Some people might argue that adjusting the surface record to account for UHI, etc., is more of an art than a science.
Etc.
DaveS says
Gavin, would you mind clearing up my question from earlier? Is it true that the margin of error in the calculation of “global surface temperature” is greater than the observed warming in the last 100 years?
That is a point that I keep seeing. Is it true?
[Response: No. The error on the global mean anomaly is estimated to be around 0.1 deg C now, increasing slighty before 1950 or so and a little larger in the 1880s. The global mean changes of around 0.7 deg C and significantly higher. – gavin]
Bruno says
A minor correction to my previous post (#34): I was unaware of the blog that gavin linked to. I had in mind several blogs listed on digg.com that have been receiving the bulk of the attention today. None of those blogs had graphs of the actual CONUS data.
But now that I know that (at least) one blog went through the trouble of plotting the data in Excel… I’m even more stunned. How desperate does one have to be in order to cling on to such trivial differences?
James says
Perhaps this would be a good time to remind some people (and I’m sorry if I bore the rest of you by harping on this) that AGW is a prediction, not an explanation. It wasn’t derived by examining past temperature records, noting a rise, and picking on CO2 as the cause. It’s based on the measured increase in atmospheric CO2, combined with knowledge of its properties WRT infrared radiation. (Plus a lot of other factors, of course.) That some pre-industrial year, or series of years, might have been warmer than today is relevant only so far as it reminds us that CO2 is not the only possible driver for temperature.
Steven says
Five minutes with this new data set – apply smoothing functions (at varying spans, non-causal filters), then some sinusoidal fits and analysis of residuals – brings doubt to the presence of an underlying US warming trend, let alone any room for anthropogenic effects!
No warming trend in the US – lets hope the global data sets are better verified and validated. This is entirely embarrassing for climate science.
We will need complete transparency in the global temperature records and any ‘adjustments’ made (techniques, methodologies), as clearly climate scientists are not up to the task. Work will need to be verified by the broader scientific community.
regards, Steve
Philip Pennance says
re 30. Steve Mosher — “observations are dependent on theory”
In the words of Albert Einstein”
“… On principle it is quite wrong to try founding a theory on observable magnitudes alone. In reality the very opposite happens.
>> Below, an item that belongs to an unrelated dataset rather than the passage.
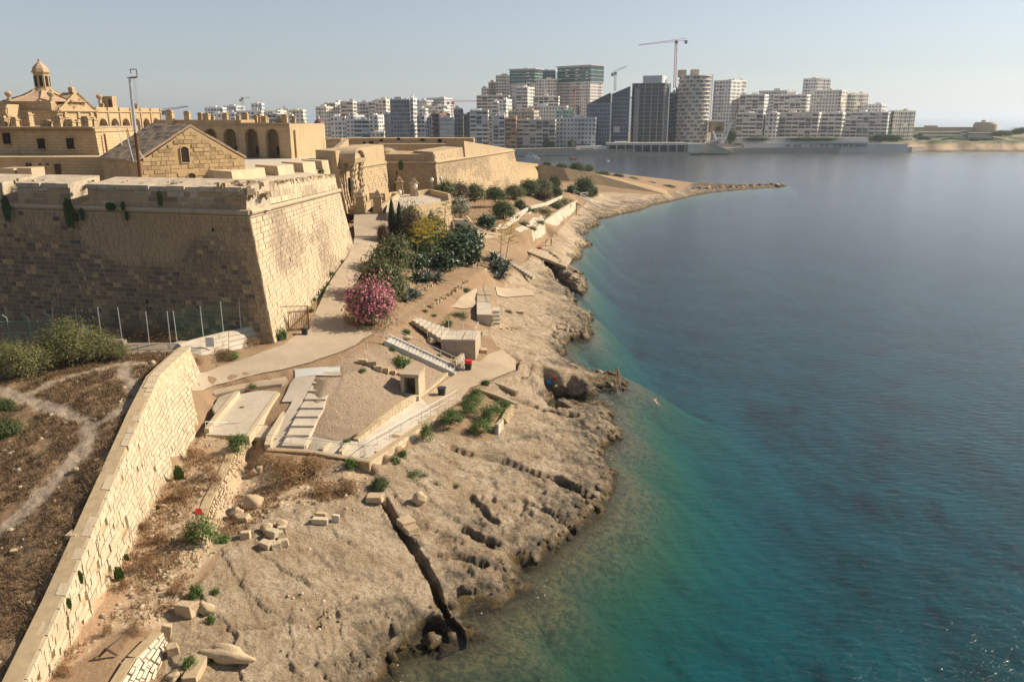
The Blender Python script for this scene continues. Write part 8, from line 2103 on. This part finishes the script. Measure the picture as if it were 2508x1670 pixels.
for lb, px, py, w_, h, m, l_ in (('yellow double-length cut block lying on the ledge', 784, 1282, 36, 14, 'new_stone', 0), ('reddish block on top of the yellow long one', 786, 1268, 24, 10, 'rubble', .1), ('white cut block right of the yellow long one', 821, 1278, 18, 20, 'white_stone', 0)):
 stone_thing('cut_block', lb, px, py, w_, h, m, group=GPl, rz=0, cat='stone block', depth=.5, lift=l_)
a, b_ = ground0(498, 1612, BASE), ground0(462, 1680, BASE)
o = MB().hexa([a + Vector((-.3, 0, -.3)), b_ + Vector((-.3, 0, -.3)), b_ + Vector((.45, 0, -.3)), a + Vector((.45, 0, -.3))], [a + Vector((-.3, 0, .45)), b_ + Vector((-.3, 0, .45)), b_ + Vector((.4, 0, .5)), a + Vector((.4, 0, .45))], .3).build('stone_beam', M['rubble'], loc=a)
tag(o, 'long straight hewn stone beam running to the bottom edge', 'stone beam', None, 'thing')
stk = thing('slab_stack', 'stack of five flat concrete slabs in the shaded ditch', 'slab stack', tuple(ground0(322, 790, BASE)))
p = ground0(322, 788, BASE)
for k in range(5):
 s = 1.95; MB().box(p + Vector((0, .6, .22 + k * .36)), (s, s, .30), .78 + random.uniform(-.03, .03), random.random()).build('concrete_slab', M['concrete'], stk)
bw = thing('broken_block_wall', 'broken stepped row of stone blocks on the gravel slope', 'wall', tuple(ground0(920, 905, BASE)))
for px, py, w_, h in ((889, 890, 20, 12), (910, 898, 24, 16), (926, 908, 20, 14), (944, 912, 18, 14), (962, 915, 16, 10), (976, 917, 16, 6)):
 p = ground0(px, py, BASE); k = mpp(p); MB().box(p + up * h * k * .4, (w_ * k, w_ * k * .7, h * k), random.uniform(-.3, .3), random.random()).build('block', M['rubble'], bw)
def rubble_line(label, pts, s=.3, h=.35, wide=.5, name='rubble_kerb'):
 P = [ground0(x, y, BASE) for x, y in pts]
 t = thing(name, label, 'kerb', tuple(P[0]), 'rubble kerbs along the path')
 n = 0
 for a, b_ in zip(P[:-1], P[1:]):
  L = (b_ - a).length
  for k in range(int(L / s * 1.7)):
   c = a.lerp(b_, random.random()) + Vector((random.uniform(-wide, wide) / 2, random.uniform(-wide, wide) / 2, random.random() * h * .6))
   MB().box(c, (s * random.uniform(.6, 1.3), s * random.uniform(.6, 1.2), s * random.uniform(.5, 1.0)), random.random() * 3, random.random(), .8).build('stone', M['rubble'], t); n += 1
 return t
rubble_line('white rubble kerb along the brown path above the bank', [(1052,754),(1075,738),(1099,722)], .35)
rubble_line('rubble kerb continuing up the path to the terrace', [(1099,722),(1133,700),(1142,692)], .35)
rubble_line('rubble edging under the big agave rosettes', [(1020,722),(1058,700)], .3)
rubble_line('rough white stones around the rock beside the promenade edge', [(1210,800),(1240,810),(1260,806)], .5, .5, 1.6)
linewall('rubble_wall', 'low sunlit rubble wall below the path near the terrace stairs', 'wall', [(1142,694,6.0),(1170,684,5.9),(1195,672,6.0)], [(1140,688,6.6),(1168,672,6.9),(1194,658,7.1)], M['rubble'], M['mortar_pale'], .28, .4, .12, 40, .5)
linewall('planter_wall', 'shaded low wall along the upper side of rock planter', 'wall', [(1172,966,3.2),(1215,982,3.1),(1260,1000,2.9)], [(1172,953,3.75),(1215,968,3.7),(1262,988,3.55)], M['fort_house'], M['concrete_dark'], .4, 1.0, .02, 20, .35)
linewall('planter_wall', 'ragged sunlit wall closing the seaward end of planter', 'wall', [(1244,1042,2.7),(1262,1002,2.9)], [(1238,1026,3.4),(1258,990,3.5)], M['rubble'], M['mortar_pale'], .25, .4, .1, 20, .4)
linewall('planter_wall', 'broken upright slab wall at the lower corner of planter', 'wall', [(1219,1074,2.7),(1233,1050,2.7)], [(1221,1040,3.7),(1234,1026,3.7)], M['white_stone'], M['mortar_pale'], .4, .8, .03, 10, .3)
linewall('planter_wall', 'low kerb wall on the rock above the planter', 'wall', [(1210,946,3.2),(1235,955,3.1),(1262,966,3.0)], [(1210,937,3.55),(1236,946,3.5),(1263,958,3.4)], M['fort_house'], M['concrete_dark'], .3, .9, .02, 10, .35)
linewall('stub_wall', 'leaning patch of pale block wall beside the staircase foot', 'wall', [(1118,903,3.9),(1142,900,3.9)], [(1116,884,4.9),(1138,866,5.3)], M['white_stone'], M['mortar_pale'], .25, .4, .05, 30, .4)
linewall('stub_wall', 'patch of pale block wall right of the viewing platform', 'wall', [(1180,838,4.0),(1196,830,4.0)], [(1180,812,5.1),(1196,808,5.1)], M['white_stone'], M['mortar_pale'], .25, .4, .05, 20, .4)
ns = thing('narrow_steps', 'narrow railed concrete steps descending to the rocks beside agaves', 'steps', tuple(at(1250, 645, 5.2)))
a, b_ = at(1203, 616, 7.3), at(1308, 679, 3.6)
n = 16; d = (b_ - a); d.z = 0; d.normalize(); s_ = Vector((-d.y, d.x, 0))
for k in range(n):
 p0, p1 = a.lerp(b_, k / n), a.lerp(b_, (k + 1) / n); q = [p0 - s_ * .5, p1 - s_ * .5, p1 + s_ * .5, p0 + s_ * .5]
 MB().hexa([Vector((v.x, v.y, p0.z - .6)) for v in q], [Vector((v.x, v.y, p0.z)) for v in q]).build('step', M['concrete'], ns)
railing(ns, [a.lerp(b_, t) + s_ * .5 for t in (0, .25, .5, .75, 1)], 1.0)
railing(ns, [a.lerp(b_, t) - s_ * .5 for t in (0, .33, .66, 1)], 1.0)
fs = thing('white_bathing_steps', 'long white metal steps leading to the rocks beyond the sea wall', 'steps', tuple(at(1450, 497, 4)))
a, b_ = at(1424, 484, 6.0), at(1474, 510, 2.4)
d = (b_ - a); d.z = 0; d.normalize(); s_ = Vector((-d.y, d.x, 0))
for k in range(14):
 p0, p1 = a.lerp(b_, k / 14), a.lerp(b_, (k + .9) / 14); q = [p0 - s_ * .7, p1 - s_ * .7, p1 + s_ * .7, p0 + s_ * .7]
 MB().hexa([Vector((v.x, v.y, p0.z - .25)) for v in q], [Vector((v.x, v.y, p0.z)) for v in q]).build('step', M['white_paint'], fs)
railing(fs, [a.lerp(b_, t) + s_ * .7 for t in (0, .3, .6, 1)], 1.1, M['white_paint'], .05)
railing(fs, [at(1405, 474, 6.3), at(1424, 482, 6.1), at(1440, 480, 5.8)], 1.1, M['white_paint'], .05)
def rods(label, pts, h=1.0, wire=True, lean=0.0):
 P = [ground0(x, y, BASE) for x, y in pts]
 t = thing('wire_fence', label, 'fence', tuple(P[0]), 'thin post fences along the paths')
 for p in P: MB().tube(p - up * .1, p + up * h + Vector((random.uniform(-.06, .06), 0, 0)), .024, .024, 5).build('post', M['white_rail'], t)
 if wire: MB().path([p + up * h * .92 for p in P], .008, 3).build('wire', M['white_rail'], t)
rods('three thin white posts along the road edge above gravel', [(838,900),(870,875),(900,857)])
rods('thin posts following the path edge above the platform', [(965,808),(977,797),(995,785),(1020,765),(1036,753),(1052,741),(1066,732)])
rods('thin posts along the path beside prickly pears', [(1133,689),(1148,674),(1160,667),(1172,658),(1180,651)])
rods('thin posts along the garden terrace front kerb', [(1165,566),(1190,571),(1212,574),(1240,577),(1262,577)])
rods('thin posts at the top of the narrow steps', [(1198,612),(1204,606),(1210,600)])
rods('thin posts along the far garden kerb', [(1306,508),(1322,502),(1340,498),(1358,490),(1374,482)])
gnet = NG('green_net'); gnet.col((.05, .16, .09)); tr_ = gnet.n('ShaderNodeBsdfTransparent'); mx_ = gnet.n('ShaderNodeMixShader'); mx_.inputs[0].default_value = .08
gnet.l(tr_.outputs[0], mx_.inputs[1]); gnet.l(gnet.b.outputs[0], mx_.inputs[2]); gnet.l(mx_.outputs[0], gnet.out.inputs['Surface']); M['green_net'] = gnet.m
plain('green_paint', (.22, .36, .27), .5, .1)
fn = thing('netting_fence', 'tall fence of thin pale posts with green netting along the ditch', 'fence', tuple(at(365, 838, 9.9)))
FP = [((130,826),(129,754)), ((192,828),(184,753)), ((249,830),(239,752)), ((299,828),(288,752)), ((366,840),(357,763)), ((418,839),(409,762)), ((434,838),(424,761)), ((498,824),(490,749)), ((547,812),(540,739)), ((590,803),(585,730)), ((631,795),(631,720))]
FZ = [9.6, 9.7, 10.3, 10.3, 10.0, 9.98, 9.96, 10.0, 10.1, 10.15, 10.2]
tops_, bots_ = [], []
for ((bx, by), (tx, ty)), z in zip(FP, FZ):
 b_ = at(bx, by, z); q = atY(tx, ty, b_.y); bots_.append(b_); tops_.append(q)
 MB().tube(b_ - up * .3, q, .04, .035, 6).build('post', M['galv'], fn)
for k in range(len(tops_) - 1):
 a0, a1, c1, c0 = bots_[k], bots_[k + 1], tops_[k + 1], tops_[k]
 mb = MB()
 for j in range(7): mb.tube(a0.lerp(c0, j / 6), a1.lerp(c1, j / 6), .008, .008, 3)
 mb.quad(a0, a1, c1 - up * .15, c0 - up * .15); mb.build('netting', M['green_net'], fn)
gg = thing('green_bar_gate', 'green vertical-bar gate with bent-top posts closing the left track', 'gate', tuple(at(80, 842, 9.5)))
gp = [at(-40, 846, 9.4), at(28, 843, 9.4), at(80, 843, 9.4), at(132, 838, 9.5)]
for p in gp:
 mb = MB(); mb.path([p, p + up * 2.55, p + Vector((-.4, 0, 2.85))], .05, 6); mb.build('post', M['green_paint'], gg)
for a, b_ in zip(gp[:-1], gp[1:]):
 n = 13
 for k in range(1, n): c = a.lerp(b_, k / n); MB().tube(c + up * .1, c + up * 2.2, .016, .016, 4).build('bar', M['green_paint'], gg)
 mb = MB()
 for h in (.15, 1.1, 2.2): mb.tube(a + up * h, b_ + up * h, .03, .03, 5)
 mb.build('rail', M['green_paint'], gg)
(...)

It is theory which decides what we can observe.”
In post #44 at http://www.kendallharmon.net/t19/index.php/t19/article/4811/
I give an concrete example of this principle insofar as it pertains to temperature measurements by making an analogy with special relativity.
Dylan says
One has to wonder how many other “anomalies” Mr McIntyre might have come across during his audit, but declined to inform anyone, as they happened to indicate that temperature data had been incorrectly revised too far downward.